Weil prescribes “a system of public education capable of providing it, so far is as possible, with means of expression; and next, a regime in which the public freedom of expression is characterized not so much by freedom, as by an attentive silence in which this faint and inept cry can be heard.” Lastly, institutions are needed which will “put power into the hands of men who are able and anxious to hear and understand” such cries.
Such a radical positioning of justice in our social organisation is inspiring, great deal of detail would need filling in about how her ideas could be applied within today’s context. One example I’ve experienced of the “afflicted” being listened to is the Leeds Poverty Truth Challenge, which I went to the launch of in February 2014. Based on the principle that decisions about poverty must involve people who directly face poverty, the Truth Challenge has brought together people with first-hand experience of poverty, and the city’s civic and business leaders in order to change in the way poverty is tackled in the city.

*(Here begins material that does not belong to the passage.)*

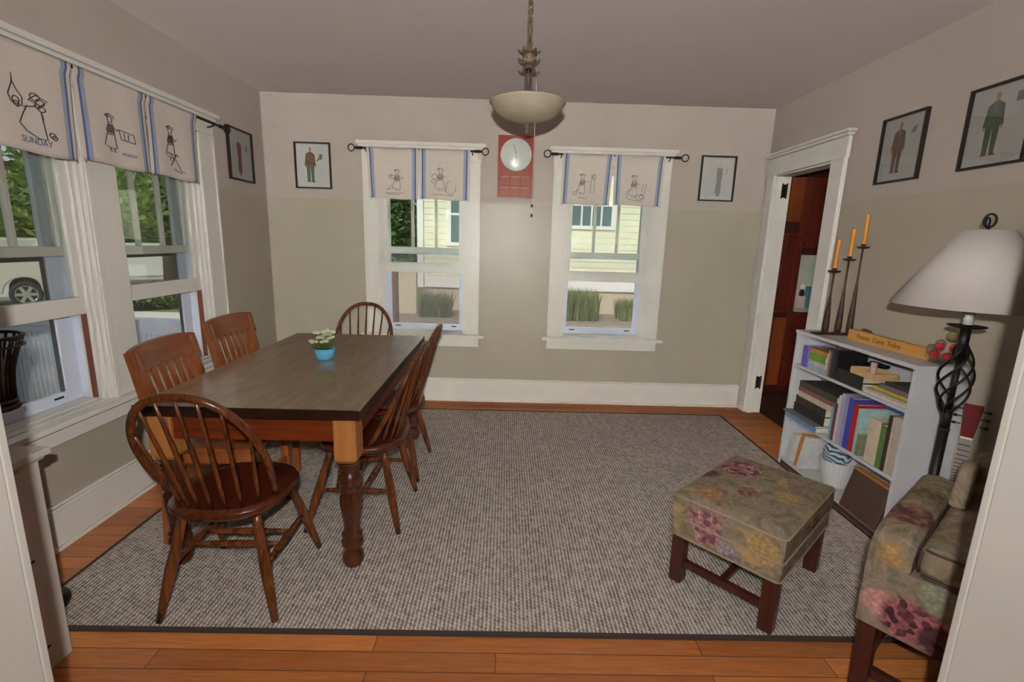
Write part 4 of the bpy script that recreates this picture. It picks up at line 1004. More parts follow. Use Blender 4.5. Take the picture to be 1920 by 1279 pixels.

At the launch, 15 men and women told their stories and experiences of poverty to an audience that included the city’s leaders. They were given training beforehand, and used drama, poetry and song, as well as the spoken word, to express how they felt going hungry as a result of benefits sanctions, deciding how much money to spend on a son who is a talented gymnast when it means having less to spend on food, the knowledge that chances of getting a job are hampered if you’re looking underfed and unwell compared to someone who is physically thriving.
Interestingly, a number of the leaders – local councillors, police chiefs among them, began, after listening to the men and women, to open up about their own experiences of poverty. This suggests that if the ability to hear the voice of the afflicted is lost as an individual’s life becomes more comfortable, it can also be regained when people find the words to express their suffering:
If you say to someone who has ears to hear; ‘What you are doing to me is not just’, you may touch and awaken at its source the spirit of attention and love. But it is not the same with words like ‘I have the right…’ or ‘you have no right to…’ They evoke a latent war and awaken the spirit of contention.